===== INFORMATION SHOWN =====
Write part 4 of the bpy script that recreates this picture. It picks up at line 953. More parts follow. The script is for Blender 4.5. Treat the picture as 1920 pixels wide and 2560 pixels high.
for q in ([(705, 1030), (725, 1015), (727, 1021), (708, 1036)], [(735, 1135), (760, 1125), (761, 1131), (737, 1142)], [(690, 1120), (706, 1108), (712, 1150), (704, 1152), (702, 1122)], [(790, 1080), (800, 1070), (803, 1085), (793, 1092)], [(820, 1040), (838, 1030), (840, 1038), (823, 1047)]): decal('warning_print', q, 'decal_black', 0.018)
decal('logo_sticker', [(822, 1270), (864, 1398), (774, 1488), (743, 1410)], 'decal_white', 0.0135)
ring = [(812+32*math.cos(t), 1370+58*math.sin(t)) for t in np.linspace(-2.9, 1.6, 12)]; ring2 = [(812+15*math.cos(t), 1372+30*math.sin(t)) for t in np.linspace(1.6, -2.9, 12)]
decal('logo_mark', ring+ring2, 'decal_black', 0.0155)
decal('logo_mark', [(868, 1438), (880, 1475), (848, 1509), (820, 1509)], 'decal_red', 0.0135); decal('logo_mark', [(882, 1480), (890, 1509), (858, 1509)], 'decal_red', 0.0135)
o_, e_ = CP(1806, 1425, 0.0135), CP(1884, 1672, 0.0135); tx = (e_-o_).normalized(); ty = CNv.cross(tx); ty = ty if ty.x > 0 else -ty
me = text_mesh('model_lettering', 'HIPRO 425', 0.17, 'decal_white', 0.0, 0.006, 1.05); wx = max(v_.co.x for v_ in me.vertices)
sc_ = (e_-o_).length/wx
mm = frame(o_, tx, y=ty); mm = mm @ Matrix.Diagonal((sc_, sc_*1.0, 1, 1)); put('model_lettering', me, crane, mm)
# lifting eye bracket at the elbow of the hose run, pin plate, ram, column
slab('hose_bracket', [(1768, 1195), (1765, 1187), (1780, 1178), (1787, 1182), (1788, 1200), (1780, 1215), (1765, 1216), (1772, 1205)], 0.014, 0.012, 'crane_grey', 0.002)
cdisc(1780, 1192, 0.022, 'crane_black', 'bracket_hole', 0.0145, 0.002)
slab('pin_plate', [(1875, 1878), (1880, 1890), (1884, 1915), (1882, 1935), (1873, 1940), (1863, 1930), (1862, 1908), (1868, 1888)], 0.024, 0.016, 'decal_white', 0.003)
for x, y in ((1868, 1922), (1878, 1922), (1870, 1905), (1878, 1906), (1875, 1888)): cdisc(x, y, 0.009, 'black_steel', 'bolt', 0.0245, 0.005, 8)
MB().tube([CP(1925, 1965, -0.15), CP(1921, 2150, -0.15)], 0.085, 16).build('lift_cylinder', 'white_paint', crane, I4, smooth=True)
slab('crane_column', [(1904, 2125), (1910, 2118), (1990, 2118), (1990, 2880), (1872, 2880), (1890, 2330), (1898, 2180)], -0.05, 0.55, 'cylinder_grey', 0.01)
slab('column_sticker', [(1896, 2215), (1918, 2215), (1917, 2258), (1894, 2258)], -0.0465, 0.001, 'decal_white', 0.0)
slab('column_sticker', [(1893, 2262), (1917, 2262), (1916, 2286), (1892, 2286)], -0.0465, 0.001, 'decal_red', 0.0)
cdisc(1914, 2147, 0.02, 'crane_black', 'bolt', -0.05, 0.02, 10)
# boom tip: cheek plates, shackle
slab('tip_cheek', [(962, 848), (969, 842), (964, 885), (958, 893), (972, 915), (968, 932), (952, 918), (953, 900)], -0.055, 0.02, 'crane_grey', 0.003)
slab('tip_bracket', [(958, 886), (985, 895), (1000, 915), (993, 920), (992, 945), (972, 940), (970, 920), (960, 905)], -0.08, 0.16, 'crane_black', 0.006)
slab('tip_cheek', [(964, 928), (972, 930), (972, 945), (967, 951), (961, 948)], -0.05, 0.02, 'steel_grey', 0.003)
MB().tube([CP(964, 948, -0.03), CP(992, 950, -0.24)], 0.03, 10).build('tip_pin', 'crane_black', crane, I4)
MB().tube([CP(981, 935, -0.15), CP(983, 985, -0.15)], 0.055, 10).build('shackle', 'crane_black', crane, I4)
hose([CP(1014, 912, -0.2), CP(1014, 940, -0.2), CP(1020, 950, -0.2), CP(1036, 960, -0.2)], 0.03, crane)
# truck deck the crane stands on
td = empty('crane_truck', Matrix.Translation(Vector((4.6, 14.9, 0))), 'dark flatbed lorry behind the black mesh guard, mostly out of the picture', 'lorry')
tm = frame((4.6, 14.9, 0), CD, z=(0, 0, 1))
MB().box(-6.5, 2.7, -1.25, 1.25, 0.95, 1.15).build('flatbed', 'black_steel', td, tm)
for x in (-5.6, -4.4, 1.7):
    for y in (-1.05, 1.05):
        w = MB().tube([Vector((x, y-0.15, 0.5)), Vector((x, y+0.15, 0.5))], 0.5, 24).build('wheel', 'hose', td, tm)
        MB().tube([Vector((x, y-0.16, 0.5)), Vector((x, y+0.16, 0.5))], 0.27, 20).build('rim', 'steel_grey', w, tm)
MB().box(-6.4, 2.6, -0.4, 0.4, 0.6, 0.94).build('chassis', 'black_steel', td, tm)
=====
# EXERCISE REQUIREMENTS
Take the listing above and set it down exactly.

# EXERCISE OUTPUT
Write part 4 of the bpy script that recreates this picture. It picks up at line 953. More parts follow. The script is for Blender 4.5. Treat the picture as 1920 pixels wide and 2560 pixels high.
for q in ([(705, 1030), (725, 1015), (727, 1021), (708, 1036)], [(735, 1135), (760, 1125), (761, 1131), (737, 1142)], [(690, 1120), (706, 1108), (712, 1150), (704, 1152), (702, 1122)], [(790, 1080), (800, 1070), (803, 1085), (793, 1092)], [(820, 1040), (838, 1030), (840, 1038), (823, 1047)]): decal('warning_print', q, 'decal_black', 0.018)
decal('logo_sticker', [(822, 1270), (864, 1398), (774, 1488), (743, 1410)], 'decal_white', 0.0135)
ring = [(812+32*math.cos(t), 1370+58*math.sin(t)) for t in np.linspace(-2.9, 1.6, 12)]; ring2 = [(812+15*math.cos(t), 1372+30*math.sin(t)) for t in np.linspace(1.6, -2.9, 12)]
decal('logo_mark', ring+ring2, 'decal_black', 0.0155)
decal('logo_mark', [(868, 1438), (880, 1475), (848, 1509), (820, 1509)], 'decal_red', 0.0135); decal('logo_mark', [(882, 1480), (890, 1509), (858, 1509)], 'decal_red', 0.0135)
o_, e_ = CP(1806, 1425, 0.0135), CP(1884, 1672, 0.0135); tx = (e_-o_).normalized(); ty = CNv.cross(tx); ty = ty if ty.x > 0 else -ty
me = text_mesh('model_lettering', 'HIPRO 425', 0.17, 'decal_white', 0.0, 0.006, 1.05); wx = max(v_.co.x for v_ in me.vertices)
sc_ = (e_-o_).length/wx
mm = frame(o_, tx, y=ty); mm = mm @ Matrix.Diagonal((sc_, sc_*1.0, 1, 1)); put('model_lettering', me, crane, mm)
# lifting eye bracket at the elbow of the hose run, pin plate, ram, column
slab('hose_bracket', [(1768, 1195), (1765, 1187), (1780, 1178), (1787, 1182), (1788, 1200), (1780, 1215), (1765, 1216), (1772, 1205)], 0.014, 0.012, 'crane_grey', 0.002)
cdisc(1780, 1192, 0.022, 'crane_black', 'bracket_hole', 0.0145, 0.002)
slab('pin_plate', [(1875, 1878), (1880, 1890), (1884, 1915), (1882, 1935), (1873, 1940), (1863, 1930), (1862, 1908), (1868, 1888)], 0.024, 0.016, 'decal_white', 0.003)
for x, y in ((1868, 1922), (1878, 1922), (1870, 1905), (1878, 1906), (1875, 1888)): cdisc(x, y, 0.009, 'black_steel', 'bolt', 0.0245, 0.005, 8)
MB().tube([CP(1925, 1965, -0.15), CP(1921, 2150, -0.15)], 0.085, 16).build('lift_cylinder', 'white_paint', crane, I4, smooth=True)
slab('crane_column', [(1904, 2125), (1910, 2118), (1990, 2118), (1990, 2880), (1872, 2880), (1890, 2330), (1898, 2180)], -0.05, 0.55, 'cylinder_grey', 0.01)
slab('column_sticker', [(1896, 2215), (1918, 2215), (1917, 2258), (1894, 2258)], -0.0465, 0.001, 'decal_white', 0.0)
slab('column_sticker', [(1893, 2262), (1917, 2262), (1916, 2286), (1892, 2286)], -0.0465, 0.001, 'decal_red', 0.0)
cdisc(1914, 2147, 0.02, 'crane_black', 'bolt', -0.05, 0.02, 10)
# boom tip: cheek plates, shackle
slab('tip_cheek', [(962, 848), (969, 842), (964, 885), (958, 893), (972, 915), (968, 932), (952, 918), (953, 900)], -0.055, 0.02, 'crane_grey', 0.003)
slab('tip_bracket', [(958, 886), (985, 895), (1000, 915), (993, 920), (992, 945), (972, 940), (970, 920), (960, 905)], -0.08, 0.16, 'crane_black', 0.006)
slab('tip_cheek', [(964, 928), (972, 930), (972, 945), (967, 951), (961, 948)], -0.05, 0.02, 'steel_grey', 0.003)
MB().tube([CP(964, 948, -0.03), CP(992, 950, -0.24)], 0.03, 10).build('tip_pin', 'crane_black', crane, I4)
MB().tube([CP(981, 935, -0.15), CP(983, 985, -0.15)], 0.055, 10).build('shackle', 'crane_black', crane, I4)
hose([CP(1014, 912, -0.2), CP(1014, 940, -0.2), CP(1020, 950, -0.2), CP(1036, 960, -0.2)], 0.03, crane)
# truck deck the crane stands on
td = empty('crane_truck', Matrix.Translation(Vector((4.6, 14.9, 0))), 'dark flatbed lorry behind the black mesh guard, mostly out of the picture', 'lorry')
tm = frame((4.6, 14.9, 0), CD, z=(0, 0, 1))
MB().box(-6.5, 2.7, -1.25, 1.25, 0.95, 1.15).build('flatbed', 'black_steel', td, tm)
for x in (-5.6, -4.4, 1.7):
    for y in (-1.05, 1.05):
        w = MB().tube([Vector((x, y-0.15, 0.5)), Vector((x, y+0.15, 0.5))], 0.5, 24).build('wheel', 'hose', td, tm)
        MB().tube([Vector((x, y-0.16, 0.5)), Vector((x, y+0.16, 0.5))], 0.27, 20).build('rim', 'steel_grey', w, tm)
MB().box(-6.4, 2.6, -0.4, 0.4, 0.6, 0.94).build('chassis', 'black_steel', td, tm)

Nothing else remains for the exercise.